Consistency of thought, yes, but one can only speculate as to what Pico would have thought if he had known that authentic Hermetic regeneration practices were available in the Italy of his time. For all the likeness of viewpoint, there is yet a very different flavour between the writings of the two men. Pico did not see himself as being a privileged insider in the same way as Lazzarelli did; as a revealer of mysteries, yes, but not in the strictly initiatic sense. In spite of Pico's evident mysticism, he was very much a man of books. However, it is hard to imagine that Pico would not have known about Giovanni Mercurio da Correggio. Was there a certain snobbery which might have prevented him from making contact? We must suspect that to Pico, Mercurio probably looked ridiculous. The issue does highlight the fact that at the very time of the eruption of serious religious Hermetism into Europe, there were at least two ways of taking the matter. For Pico and Ficino, and many churchmen who followed these two Florentines in whole or in part, the Hermetic revelation was regarded as a confirmation of Christianity, a basis for unifying the dispa
rate philosophies of Averroes, Aristotle and Plato; a major insight into the religio mentis (the religion of the mind), the contemplative life : an epoch-marking spur to scientific endeavour, since the Hermetica stressed man's freedom and potential dominance of the natural order, and a remarkable vision of the original theology from which all thought was thought to have been derived.
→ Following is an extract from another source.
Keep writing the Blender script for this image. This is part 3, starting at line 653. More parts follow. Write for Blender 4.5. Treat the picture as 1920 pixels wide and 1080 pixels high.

The other stream, and one can see that this stream might already have predated even the translation of Ficino's Pymander in 1463, was to see Hermetism as a magical religion of itself, into which one could happily place Christian elements on the basis that the revealer of gnosis, be he Hermes or Asclepius, or even ‘Enoch’, had been inspired by Christ. Even Pope Alexander VI approved of Hermes. The Egyptian hierophant did not seem in any way to threaten the Church. Besides, Pico had all but Catholicised the ancient mystagogue. However, there were others (among whom we must include Giordano Bruno 1548-1600, author of an epoch-marking work on the infinitude of the universe) whose intention may have been rather to Hermeticise the Church : a different matter altogether - and one feels strongly that Lazzarelli is somehow among them, if in fact he is not a progenitor of this impulse. It may be that southern Italian humanists, living under the thrall of a frequently erratic and ever-present politicised Papacy, favoured the latter view. Magic and surviving pagan practices were particularly rife in the south, (looked down on by Florentines and Venetians), as was the ubiquitous threat of punishment for heresy, when it suited the Papal state. It does seem to me that there is something in this atmosphere that may bind the most determined religious Hermetists of the fifteenth and sixteenth centuries : Lazzarelli, Giordano Bruno and Tommaso Campanella - every one had very strong southern Italian connections.